All this, and more, had been experienced and known by the Jhelum. The Vitasta - or Veth, into which the word Vitasta degenerated - saw the march of the ages, the variegated drama. Its sleepy flow hardly communicated what it knows; unless you dream back the past as I do often.

At very many fond places, mostly solitary spots, I have watched the Jhelum flow by. Let me recollect.

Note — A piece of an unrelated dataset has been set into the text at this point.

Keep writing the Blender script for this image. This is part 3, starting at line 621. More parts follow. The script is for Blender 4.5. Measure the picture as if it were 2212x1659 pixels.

I have left the village far behind. Here I am seated on a bank of the Jhelum. Around me irises flash their heads in clusters. Noiselessly, majestically, the Jhelum glides along. It is gone muddy, due to recent rains. But that does not mar its calm, unruffled look, as it flows past those two picturesque islands, lush with maize and turf and willows all around them. A kingfisher broods over the bank near me, in a holy trance, awaiting innocent prey. Village women, clad in red and yellow pherans, gracefully carry the muddy water in their earthen pitchers on their heads. They walk in a line. Several are giggling. A ponywala descends the muddy ghat to give his obstinate pony a drink. A child is swimming the "women's swim". The opposite bank is lined with tall poplars, leafy Chinars, and graceful willows, in the sylvan beauty that suffuses Kashmir countryside. The reflection of Chinars, garbed in their autumnal glory as reflected in the Jhelum, flash upon my mind's eye; so do other remembered sights of the Jhelum. A strange sense of peace used to dawn on my restless soul, then 'cribbed, cabin'd and confined' in city surroundings and the humdrum routine life. A deeper calm, that is over and above our hurried existence, would pervade my being for the moment.

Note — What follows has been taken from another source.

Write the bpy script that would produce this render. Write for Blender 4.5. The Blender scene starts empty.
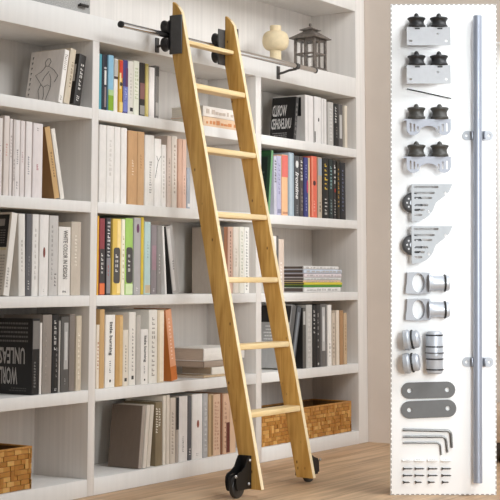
import bpy, bmesh, math, random
from mathutils import Vector, Matrix
random.seed(7)
SC = bpy.context.scene
COL = SC.collection

# ---------------------------------------------------------------- camera, sky, lights, exposure
# world: X runs along the bookcase (to the right), Y into it, Z up, metres; bookcase front is the plane Y = 0
PHI, PITCH, FPX = math.radians(56.699), math.radians(6.9623), 1429.275
cam = bpy.data.cameras.new('camera'); camo = bpy.data.objects.new('camera', cam); COL.objects.link(camo)
cam.sensor_width = 36.0; cam.lens = FPX/500*36
cam.shift_x = 0.0; cam.shift_y = -(250-105.845)/500
cam.clip_start = .05; cam.clip_end = 100
fwd = Vector((math.sin(PHI)*math.cos(PITCH), math.cos(PHI)*math.cos(PITCH), math.sin(PITCH)))
rgt = Vector((math.cos(PHI), -math.sin(PHI), 0)); upv = rgt.cross(fwd)
M = Matrix.Identity(4)
for i in range(3):
    M[i][0], M[i][1], M[i][2] = rgt[i], upv[i], -fwd[i]
M.translation = Vector((-4.17899, -3.46286, .79084))
camo.matrix_world = M
SC.camera = camo

w = bpy.data.worlds.new('sky'); SC.world = w; w.use_nodes = True
wb = w.node_tree.nodes['Background']
wb.inputs[0].default_value = (.95, .98, 1.0, 1); wb.inputs[1].default_value = .28

def area(name, loc, target, sx, sy, power, col, spread=math.pi):
    l = bpy.data.lights.new(name, 'AREA'); l.shape = 'RECTANGLE'; l.size = sx; l.size_y = sy; l.energy = power; l.color = col; l.spread = spread
    o = bpy.data.objects.new(name, l); COL.objects.link(o); o.location = loc
    d = Vector(target)-Vector(loc); o.rotation_euler = d.to_track_quat('-Z', 'Y').to_euler()
    return o
area('room_daylight', (.7, -3.9, 3.9), (.8, 0, .9), 2.6, 2.0, 178, (.96, .985, 1))
area('added_board_fill', (-1.75, -3.75, 1.35), (.82, -1.08, .84), .8, 1.8, 9.7, (.94, .985, 1), math.radians(48))  # added fill light without a source in the room, whitens the board
area('window_daylight', (3.3, -1.5, 1.5), (2.2, -1.5, 1.2), 1.8, 1.8, 45, (.97, .99, 1))
SC.view_settings.view_transform = 'Standard'; SC.view_settings.look = 'None'
SC.view_settings.gamma = 1; SC.view_settings.use_curve_mapping = False
SC.view_settings.exposure = 0.0

# ---------------------------------------------------------------- materials
def lin(h):
    r = []
    for i in (0, 2, 4):
        c = int(h[i:i+2], 16)/255
        r.append(c/12.92 if c <= .04045 else ((c+.055)/1.055)**2.4)
    return (*r, 1)
MC = {}
def mat(h, rough=.55, metal=0.0, var=.06, scale=(60, 60, 60), bump=0.0):
    """plain colour with a faint procedural mottling"""
    k = (h, rough, metal, var, scale, bump)
    if k in MC: return MC[k]
    m = bpy.data.materials.new('paint_'+h); m.use_nodes = True; nt = m.node_tree; b = nt.nodes['Principled BSDF']
    c = lin(h); b.inputs['Roughness'].default_value = rough; b.inputs['Metallic'].default_value = metal
    tc = nt.nodes.new('ShaderNodeTexCoord'); mp = nt.nodes.new('ShaderNodeMapping'); mp.inputs['Scale'].default_value = scale
    nz = nt.nodes.new('ShaderNodeTexNoise'); nz.inputs['Scale'].default_value = 1; nz.inputs['Detail'].default_value = 3
    rp = nt.nodes.new('ShaderNodeValToRGB')
    rp.color_ramp.elements[0].position = .3; rp.color_ramp.elements[1].position = .7
    rp.color_ramp.elements[0].color = (*[x*(1-var) for x in c[:3]], 1); rp.color_ramp.elements[1].color = (*[min(1, x*(1+var)) for x in c[:3]], 1)
    nt.links.new(tc.outputs['Object'], mp.inputs[0]); nt.links.new(mp.outputs[0], nz.inputs['Vector'])
    nt.links.new(nz.outputs['Fac'], rp.inputs[0]); nt.links.new(rp.outputs[0], b.inputs['Base Color'])
    if bump:
        bp = nt.nodes.new('ShaderNodeBump'); bp.inputs['Strength'].default_value = bump; bp.inputs['Distance'].default_value = .002
        nt.links.new(nz.outputs['Fac'], bp.inputs['Height']); nt.links.new(bp.outputs[0], b.inputs['Normal'])
    MC[k] = m
    return m

def wood(name, dark, light, knot, scale, knots=True, rough=.5):
    m = bpy.data.materials.new(name); m.use_nodes = True; nt = m.node_tree; b = nt.nodes['Principled BSDF']; L = nt.links.new
    b.inputs['Roughness'].default_value = rough
    tc = nt.nodes.new('ShaderNodeTexCoord'); mp = nt.nodes.new('ShaderNodeMapping'); mp.inputs['Scale'].default_value = scale
    nz = nt.nodes.new('ShaderNodeTexNoise'); nz.inputs['Scale'].default_value = 1; nz.inputs['Detail'].default_value = 6; nz.inputs['Distortion'].default_value = .6
    rp = nt.nodes.new('ShaderNodeValToRGB'); e = rp.color_ramp.elements
    e[0].position = .3; e[1].position = .7; e[0].color = lin(dark); e[1].color = lin(light)
    L(tc.outputs['Object'], mp.inputs[0]); L(mp.outputs[0], nz.inputs['Vector']); L(nz.outputs['Fac'], rp.inputs[0])
    out = rp.outputs[0]
    if knots:
        mp2 = nt.nodes.new('ShaderNodeMapping'); mp2.inputs['Scale'].default_value = (22, 22, 13)
        vo = nt.nodes.new('ShaderNodeTexVoronoi'); vo.inputs['Scale'].default_value = 1
        r2 = nt.nodes.new('ShaderNodeValToRGB'); r2.color_ramp.elements[0].position = .03; r2.color_ramp.elements[1].position = .11
        r2.color_ramp.elements[0].color = (1, 1, 1, 1); r2.color_ramp.elements[1].color = (0, 0, 0, 1)
        mx = nt.nodes.new('ShaderNodeMixRGB'); mx.inputs[2].default_value = lin(knot)
        L(tc.outputs['Object'], mp2.inputs[0]); L(mp2.outputs[0], vo.inputs['Vector']); L(vo.outputs['Distance'], r2.inputs[0])
        L(r2.outputs[0], mx.inputs[0]); L(out, mx.inputs[1]); out = mx.outputs[0]
    L(out, b.inputs['Base Color'])
    return m
CASE = mat('e2dfdb', .45, 0, .025, (45, 45, 4))
CASE_PANEL = mat('dcd6d0', .55, 0, .06, (60, 60, 1.2))
OAK = wood('oiled_oak', 'aa7a33', 'd2a65b', '5f4020', (55, 55, 4.5))
OAK_EDGE = wood('pale_edge_wood', 'e6cfa2', 'f2dfba', '5f4020', (55, 55, 4.5), knots=False)
OAK_TREAD = wood('oiled_oak_tread', 'dcbc84', 'efd8aa', '5f4020', (4.5, 55, 55), knots=False)
BLACK = mat('2c2a2a', .35, .4, .08)
BLACK_DEEP = mat('171616', .45, .2, .08)
STEEL = mat('bcc0c7', .4, .3, .03)
STEEL_MATT = mat('b2b5bb', .7, 0, .03)
RUBBER = mat('232323', .5, 0, .05)
PAPER = mat('e4dccb', .8, 0, .08, (400, 400, 20))

# ---------------------------------------------------------------- mesh helpers
def box(bm, x0, x1, y0, y1, z0, z1, bevel=0.0):
    v = [bm.verts.new((x, y, z)) for x in (x0, x1) for y in (y0, y1) for z in (z0, z1)]
    fs = [bm.faces.new([v[i] for i in q]) for q in ((0, 1, 3, 2), (4, 6, 7, 5), (0, 4, 5, 1), (2, 3, 7, 6), (0, 2, 6, 4), (1, 5, 7, 3))]
    if bevel:
        es = list({e for f in fs for e in f.edges})
        bmesh.ops.bevel(bm, geom=es, offset=bevel, segments=2, affect='EDGES', profile=.5)
def prism(bm, pts, axis, a0, a1, bevel=0.0):
    """pts: outline in the two other axes in cyclic order (X: y,z  Y: x,z  Z: x,y)"""
    def P(p, a): return {'X': (a, p[0], p[1]), 'Y': (p[0], a, p[1]), 'Z': (p[0], p[1], a)}[axis]
    lo = [bm.verts.new(P(p, a0)) for p in pts]; hi = [bm.verts.new(P(p, a1)) for p in pts]
    n = len(pts); f = [bm.faces.new(lo), bm.faces.new(hi[::-1])]
    for i in range(n): f.append(bm.faces.new([lo[i], hi[i], hi[(i+1) % n], lo[(i+1) % n]]))
    if bevel:
        es = list({e for q in f[:2] for e in q.edges})
        bmesh.ops.bevel(bm, geom=es, offset=bevel, segments=2, affect='EDGES', profile=.5)
def basis(axis):
    z = Vector(axis).normalized(); x = z.orthogonal().normalized(); return x, z.cross(x), z
def lathe(bm, prof, c, axis, seg=24):
    """prof: (distance along axis, radius)"""
    x, y, z = basis(axis); c = Vector(c); rings = []
    for a, r in prof:
        if r < 1e-6: rings.append([bm.verts.new(c+z*a)]); continue
        rings.append([bm.verts.new(c+z*a+(x*math.cos(2*math.pi*i/seg)+y*math.sin(2*math.pi*i/seg))*r) for i in range(seg)])
    for A, B in zip(rings, rings[1:]):
        for i in range(seg):
            j = (i+1) % seg
            q = [A[i % len(A)], A[j % len(A)], B[j % len(B)], B[i % len(B)]]
            u = []
            for k in q:
                if k not in u: u.append(k)
            if len(u) > 2: bm.faces.new(u)
    for R in (rings[0], rings[-1]):
        if len(R) > 2: bm.faces.new(R)
def rod(bm, p0, p1, r, seg=20, ch=0.0):
    d = Vector(p1)-Vector(p0); L = d.length
    pr = [(0, r), (L, r)] if not ch else [(0, r-ch), (ch, r), (L-ch, r), (L, r-ch)]
    lathe(bm, pr, p0, d, seg)
def sweep(bm, pts, r, seg=12):
    pts = [Vector(p) for p in pts]; rings = []
    n0 = None
    for i, p in enumerate(pts):
        t = (pts[min(i+1, len(pts)-1)]-pts[max(i-1, 0)]).normalized()
        if n0 is None: n0 = t.orthogonal().normalized()
        n0 = (n0-t*n0.dot(t)).normalized(); b = t.cross(n0)
        rings.append([bm.verts.new(p+(n0*math.cos(2*math.pi*k/seg)+b*math.sin(2*math.pi*k/seg))*r) for k in range(seg)])
    for A, B in zip(rings, rings[1:]):
        for k in range(seg): bm.faces.new([A[k], A[(k+1) % seg], B[(k+1) % seg], B[k]])
    bm.faces.new(rings[0][::-1]); bm.faces.new(rings[-1])
def link(name, me, m, parent=None, smooth=None):
    me.materials.clear(); me.materials.append(m)
    o = bpy.data.objects.new(name, me); COL.objects.link(o)
    if parent: o.parent = parent
    if smooth is not None:
        me.shade_smooth()
        try: me.set_sharp_from_angle(angle=math.radians(smooth))
        except Exception: pass
    return o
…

The scene shifts to spring. I sit in a chair on the Bund of the city, above the Srinagar Club, overlooking the broad-bosomed Jhelum. The comfortable sun scintillates on the Jhelum. The ripples dance in circles. Somehow the tiny wavelets remind me of life's unending march, of something that goes on for ever and ever in spite of the seeming transitoriness of human life. The saga of the Valley that the Jhelum knows so well catches a significance, a meaning that is purposive and progressive. My reverie is disturbed by the cackles of the Hanjis fowl, noise of their children and their raised voices. A fisherman cautiously drops his outspread net. Splashes die down as the net disappears to strangle its catch of the finny tribe. Again I look and wonder at the broad and sparkling bosom of the Jhelum. Have stars come down to inhabit on the Jhelum ? The conceit vanishes as I look at the farther bank where the Chinars are not yet clothed in their green barb. Through their skeletons and over them I see the distant snow-draped mountains whose smooth shoulders shine in the spring. Sun-white clouds hover above the mountains. The calm Jhelum once again soothes the fever of my soul.

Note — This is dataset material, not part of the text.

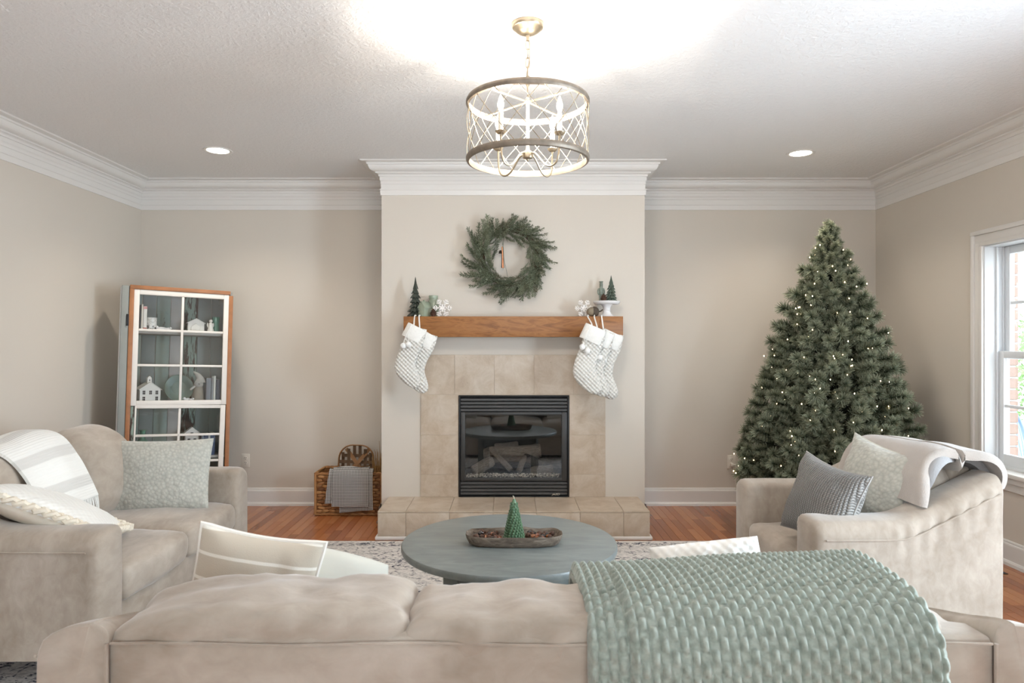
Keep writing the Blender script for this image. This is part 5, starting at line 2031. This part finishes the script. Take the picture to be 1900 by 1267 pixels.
for i in range(nb):
    a = xa - f_ + i * bwid
    cpart('back_plank', MB().box(a + 0.0015, a + bwid - 0.0015, DEP - 0.018 + 0.002 * (i % 2), DEP + 0.002, -HB + 0.02, zt_ + 0.003), bm_[i], bevel=0.002)
SHELF = [-0.268, -0.800, -1.21, -HB + 0.20]
for z in SHELF:
    cpart('shelf', MB().box(xa - f_ + 0.001, xb + f_ - 0.023, 0.034, DEP - 0.02, z - 0.018, z), M_P2, bevel=0.002)


def sash(name, ztop, rows, pitch, rail_t, rail_b, tilt=0.0, x0=X0, x1=X1, stl=st, str_=st):
    mb = MB()
    zb = ztop - rail_t - rows * pitch - rail_b
    mb.box(x0 - stl, x0, 0.0, 0.030, zb, ztop).box(x1, x1 + str_, 0.0, 0.030, zb, ztop)
    mb.box(x0, x1, 0.0, 0.030, ztop - rail_t, ztop).box(x0, x1, 0.0, 0.030, zb, zb + rail_b)
    s_ = cpart(name, mb, M_SASH, bevel=0.003)
    h = 0.0085
    for r_ in range(1, rows):
        z = ztop - rail_t - pitch * r_
        cpart('muntin', MB().box(x0, x1, 0.002, 0.026, z - h, z + h), M_SASH, s_, bevel=0.003)
    xm = (x0 + x1) / 2
    cpart('muntin', MB().box(xm - h, xm + h, 0.002, 0.026, zb + rail_b, ztop - rail_t), M_SASH, s_, bevel=0.003)
    for r_ in range(rows):
        for c_ in range(2):
            a, b = (x0, xm) if c_ == 0 else (xm, x1)
            z1 = ztop - rail_t - pitch * r_
            cpart('pane', MB().box(a + 0.001, b - 0.001, 0.013, 0.016, z1 - pitch + 0.001, z1 - 0.001), M_CGLASS, s_)
    if tilt:
        M = Matrix.Translation((x1, 0, ztop + HB)) @ Matrix.Rotation(tilt, 4, 'Y') @ Matrix.Translation((-x1, 0, -ztop - HB))
        s_.matrix_basis = M
    return s_


sash('upper_sash', zt_, 3, 0.261, 0.036, 0.036)
sash('lower_sash', zu - 0.003, 3, 0.200, 0.024, 0.05, 0.012, X0 + 0.004, X1 - 0.004, 0.012, 0.036)
cpart('peeling_stile', MB().box(xa + 0.001, X0 - 0.012, 0.004, 0.024, -HB + 0.19, zu - 0.004), M_P3, bevel=0.002)

# ---- things on the cabinet shelves
M_BISQ = simple('white_bisque', rgb(232, 228, 222), 0.6)
M_BLACKWIN = simple('dark_cutout', rgb(34, 34, 36), 0.8)


def on_shelf(name, label, cat, u, w, shelf, rz=0.0, group=None):
    """stand a thing on a cabinet shelf: u across, w depth behind the sash"""
    return thing(name, label, cat, group=group, M=MCAB @ Matrix.Translation((u, w, SHELF[shelf] + HB)) @ Matrix.Rotation(rz, 4, 'Z'))


def book(label, u, shelf, w_, h_, col, wd=0.15, d=0.13, group='books in the display cabinet'):
    t = on_shelf('book', label, 'book', u, wd, shelf, group=group)
    m_ = simple('book_cover_%d' % (len(bpy.data.materials)), col, 0.5, var=0.06)
    MB().box(-w_ / 2, w_ / 2, -d / 2, d / 2, 0, h_).build('cover', m_, t, bevel=0.0015)
    MB().box(-w_ / 2 + 0.002, w_ / 2 - 0.002, -d / 2 + 0.003, d / 2 + 0.0015, 0.002, h_ + 0.0006).build('pages', simple('page_block', rgb(226, 220, 206), 0.8) if 'page_block' not in bpy.data.materials else bpy.data.materials['page_block'], t)
    return t


book('slim charcoal book at the left end of the top shelf', 0.010, 0, 0.010, 0.195, rgb(64, 66, 68), 0.11)
book('slim cream book second from the left on the top shelf', 0.0225, 0, 0.011, 0.200, rgb(222, 214, 202), 0.11)
b3 = book('white book with a pink band on its spine on the top shelf', 0.042, 0, 0.024, 0.185, rgb(228, 224, 218), 0.11)
MB().box(-0.0125, 0.0125, -0.0662, -0.0648, 0.165, 0.183).build('spine_band', simple('pink_band', rgb(206, 150, 150), 0.6), b3)
MB().box(-0.0125, 0.0125, -0.0662, -0.0648, 0.008, 0.026).build('spine_band', simple('red_band', rgb(178, 96, 84), 0.6), b3)


def m_toile():
    t = NT('black_and_white_print')
    a = t.noise(t.coords(), 60, 4, 0.7, 1.0)
    z = t.n('ShaderNodeSeparateXYZ', {0: t.n('ShaderNodeTexCoord').outputs['Object']}).outputs['Z']
    k = t.ramp(z, [(0.01, (0, 0, 0)), (0.02, (1, 1, 1)), (0.05, (1, 1, 1)), (0.055, (0.3, 0.3, 0.3))])
    f = t.math('MULTIPLY', t.ramp(a, [(0.48, (0, 0, 0)), (0.55, (1, 1, 1))]), k)
    t.base(t.mix(f, rgb(226, 224, 220), rgb(52, 52, 54)))
    t.p(rough=0.3)
    return t.m


t_ = on_shelf('canister', 'white canister with a black printed pattern on the top shelf', 'canister', 0.088, 0.10, 0)
MB().lathe([(0.040, 0), (0.041, 0.008), (0.036, 0.012), (0.036, 0.100), (0.037, 0.104), (0.034, 0.106), (0.030, 0.10), (0, 0.1)], 28).build('body', m_toile(), t_, smooth=True, angle=40)
MB().tube([(0.037 * math.cos(2 * PI * i / 28), 0.037 * math.sin(2 * PI * i / 28), 0.104) for i in range(28)], 0.002, 6, closed=True).build('rim', M_PORC, t_, smooth=True)


def bird(label, u, w, shelf, rz, s=1.0):
    t = on_shelf('bird_figurine', label, 'bird figurine', u, w, shelf, rz)
    mb = MB().ball((0, 0, 0.020 * s), 0.022 * s, 14, 9, (1.5, 0.95, 0.9), fn=lambda q: Vector((q.x, q.y * (1 - 0.35 * max(0, q.x / (0.033 * s))), q.z + 0.010 * s * max(0, q.x / (0.033 * s)) ** 2)))
    mb.build('body', M_PORC, t, smooth=True)
    MB().ball((-0.026 * s, 0, 0.037 * s), 0.012 * s, 10, 7).build('head', M_PORC, t, smooth=True)
    MB().tube([(-0.036 * s, 0, 0.037 * s), (-0.046 * s, 0, 0.035 * s)], [0.004 * s, 0.0006], 6).build('beak', M_PORC, t, smooth=True)
    MB().prism([(0.022 * s, 0.022 * s), (0.058 * s, 0.040 * s), (0.054 * s, 0.030 * s), (0.020 * s, 0.014 * s)], -0.008 * s, 0.008 * s, 'xz').build('tail', M_PORC, t, bevel=0.001)
    return t


bird('white porcelain bird on the left of the pair on the top shelf', 0.150, 0.10, 0, 0.2)
bird('white porcelain bird with raised tail beside the first on the top shelf', 0.200, 0.12, 0, 3.6, 0.9)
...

To admire best the sinuous serpentine beauty of the Jhelum, you must climb the Shankaracharya Hill from Srinagar. Half an hour's climb rewards you with one of the finest views of the world. You trace the zigzag course of the Jhelum creeping like a snake over the fair Valley, that rises towards the karewas which form the picturesque foothills. It is this romantic motif that has inspired the designers of Kashmir. They repeat this pattern of the Jhelum very often in their embroidery on shawls and Jamvars.

Flow on, Jhelum! Lend me the serenity that thou hast! Let me share thy calm, which thou hast persevered down the chequered ages! I can ever forget the wistful hours, I have spent on thy banks, or, when ferried up or down in a shikara or a house boat, I have dreamily looked and gazed at thy fair bosom, unconsciously assimilating thy message of peace and poise.

Reminiscing over these musings, after two score years, in mid-1991, I ponder over the cataclysmic changes that the Jhelum has witnessed during this time-frame. After having seen the best of times, the historic Vitasta flew by peacefully while its banks were sullied with floating bodies of Kashmiris, done to death in the most gruesome manner, and its water besmeared with the blood of innocents.

The Jhelum, however, has a resilience all its own. It beckons to the migrants, who have fled the un-'Happy Valley' that better times will return, that the trauma of militancy is a passing phenomenon in the march of history. Peace and happiness will return to the beautiful Himalayan environs criss-crossed by the broad-bosomed Jhelum. That is my fervent wish and devout prayer. Amen!